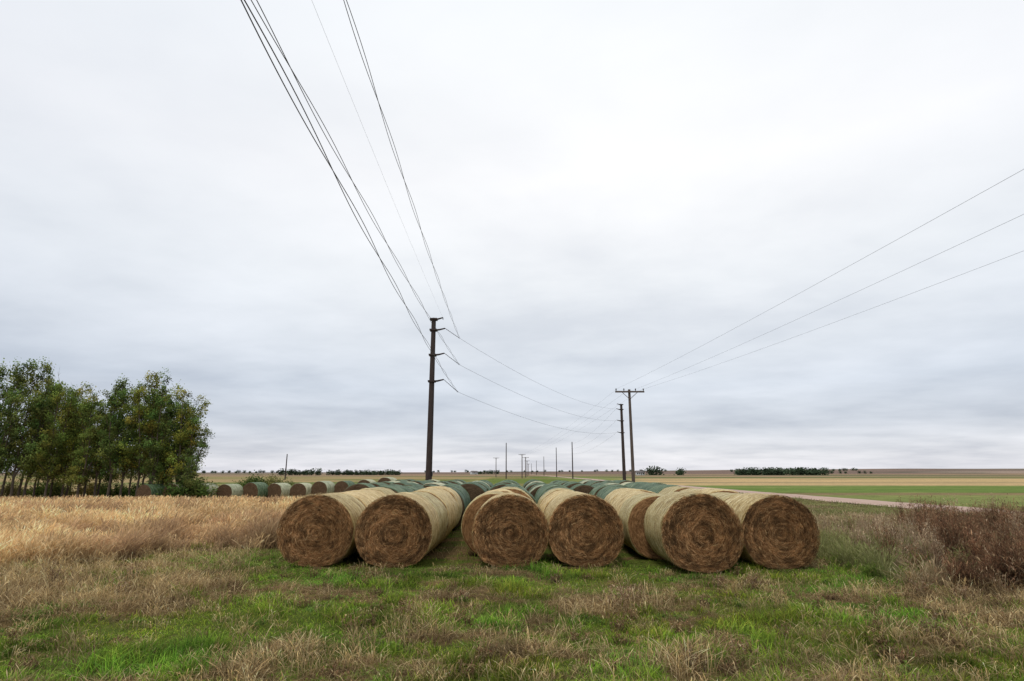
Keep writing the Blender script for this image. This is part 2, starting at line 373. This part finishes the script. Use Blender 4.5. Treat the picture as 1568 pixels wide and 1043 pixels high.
# right verge
mb=MB();x,y=scat(120000,10.5,70,lambda y:0*y+6.9,lambda y:np.minimum(1.02*y+2,21.6),1.1)
cl=.6*fbm(x*.6,y*.5,151,3)+.4*fbm(x*2,y*2,152,2);keep=rng.random(len(x))<ss(.25,.55,cl);x=x[keep];y=y[keep];cl=cl[keep];n=len(x)
H=rng.uniform(.12,.55,n)*(.35+1.0*ss(.35,.65,cl))*(1-.65*ss(16,36,y))
gm=ss(.40,.56,fbm(x*.3,y*.3,161))[:,None]
c=colmix([(.50,.38,.22),(.42,.30,.17),(.56,.44,.27),(.33,.21,.12)],n)*(1-gm*.6)+colmix([(.21,.31,.07),(.28,.35,.10)],n)*gm*.6
c*=(.4+1.1*fbm(x*.7,y*.7,142)[:,None])
ribbons(mb,P3(x,y),H,rng.uniform(0,6.3,n),rng.uniform(.1,.8,n),rng.uniform(.6,1.2,n)*(.006+.0009*y),[0,.45,.7,.85,1],[.7,.5,.45,1,0],c*.4,c*1.05)
mb.obj('roadside_weeds',[M_grass])
def bush(mb,cx,cy,h,w,cols,ns=46,ntw=13,tw=(.05,.13),sw=.012,lo=.6):
    az=rng.uniform(0,2*np.pi,ns);bend=np.abs(rng.normal(0,w/h*.6,ns));H=h*rng.uniform(.45,1.08,ns)
    P=P3(np.full(ns,cx)+rng.normal(0,.06,ns),np.full(ns,cy)+rng.normal(0,.06,ns))
    tone=rng.uniform(lo,1.25)
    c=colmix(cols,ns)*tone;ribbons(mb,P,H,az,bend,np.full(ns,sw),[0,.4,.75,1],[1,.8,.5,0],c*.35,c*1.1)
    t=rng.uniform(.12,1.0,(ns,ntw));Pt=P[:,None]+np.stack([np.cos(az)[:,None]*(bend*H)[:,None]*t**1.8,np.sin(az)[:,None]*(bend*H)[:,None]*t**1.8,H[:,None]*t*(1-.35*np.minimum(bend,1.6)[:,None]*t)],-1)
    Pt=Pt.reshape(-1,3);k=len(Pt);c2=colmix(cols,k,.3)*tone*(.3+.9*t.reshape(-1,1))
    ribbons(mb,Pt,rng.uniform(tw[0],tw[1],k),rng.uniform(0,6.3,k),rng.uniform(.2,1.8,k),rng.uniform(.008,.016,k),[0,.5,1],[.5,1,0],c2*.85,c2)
RED=[(.31,.165,.09),(.25,.125,.07),(.39,.23,.125),(.17,.09,.055),(.36,.25,.14)]
GREY=[(.52,.39,.25),(.44,.32,.19),(.58,.45,.30),(.33,.21,.13)]
mb=MB()
for k in range(270):
    cy=10.4+10*rng.random()**1.3;cx=rng.uniform(8.5+(cy-10.6)*.44,10.8+(cy-10.6)*1.05)
    bush(mb,cx,cy,rng.uniform(.55,1.3)*(.75 if cy<11.3 else 1),rng.uniform(.25,.5),RED if rng.random()>.12 else GREY,lo=.45)
for k in range(44): bush(mb,rng.uniform(7.7,10.6),rng.uniform(9.6,11.4),rng.uniform(.3,.75),.35,RED,lo=.5)
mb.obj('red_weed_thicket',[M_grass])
mb=MB()
for k in range(100):
    cy=rng.uniform(11.6,18);cx=rng.uniform(7.1+(cy-11.6)*.35,8.6+(cy-11.6)*.5)
    bush(mb,cx,cy,rng.uniform(.4,.98),rng.uniform(.12,.3),GREY if rng.random()>.25 else RED,ns=34,ntw=9,tw=(.03,.09),sw=.010)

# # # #

- DO THIS: Up to and including the line with "tone=rng.uniform(lo,1.25)", copy the data above from its first line. Skip pictures.

- EXERCISE SOLUTION:
Keep writing the Blender script for this image. This is part 2, starting at line 373. This part finishes the script. Use Blender 4.5. Treat the picture as 1568 pixels wide and 1043 pixels high.
# right verge
mb=MB();x,y=scat(120000,10.5,70,lambda y:0*y+6.9,lambda y:np.minimum(1.02*y+2,21.6),1.1)
cl=.6*fbm(x*.6,y*.5,151,3)+.4*fbm(x*2,y*2,152,2);keep=rng.random(len(x))<ss(.25,.55,cl);x=x[keep];y=y[keep];cl=cl[keep];n=len(x)
H=rng.uniform(.12,.55,n)*(.35+1.0*ss(.35,.65,cl))*(1-.65*ss(16,36,y))
gm=ss(.40,.56,fbm(x*.3,y*.3,161))[:,None]
c=colmix([(.50,.38,.22),(.42,.30,.17),(.56,.44,.27),(.33,.21,.12)],n)*(1-gm*.6)+colmix([(.21,.31,.07),(.28,.35,.10)],n)*gm*.6
c*=(.4+1.1*fbm(x*.7,y*.7,142)[:,None])
ribbons(mb,P3(x,y),H,rng.uniform(0,6.3,n),rng.uniform(.1,.8,n),rng.uniform(.6,1.2,n)*(.006+.0009*y),[0,.45,.7,.85,1],[.7,.5,.45,1,0],c*.4,c*1.05)
mb.obj('roadside_weeds',[M_grass])
def bush(mb,cx,cy,h,w,cols,ns=46,ntw=13,tw=(.05,.13),sw=.012,lo=.6):
    az=rng.uniform(0,2*np.pi,ns);bend=np.abs(rng.normal(0,w/h*.6,ns));H=h*rng.uniform(.45,1.08,ns)
    P=P3(np.full(ns,cx)+rng.normal(0,.06,ns),np.full(ns,cy)+rng.normal(0,.06,ns))
    tone=rng.uniform(lo,1.25)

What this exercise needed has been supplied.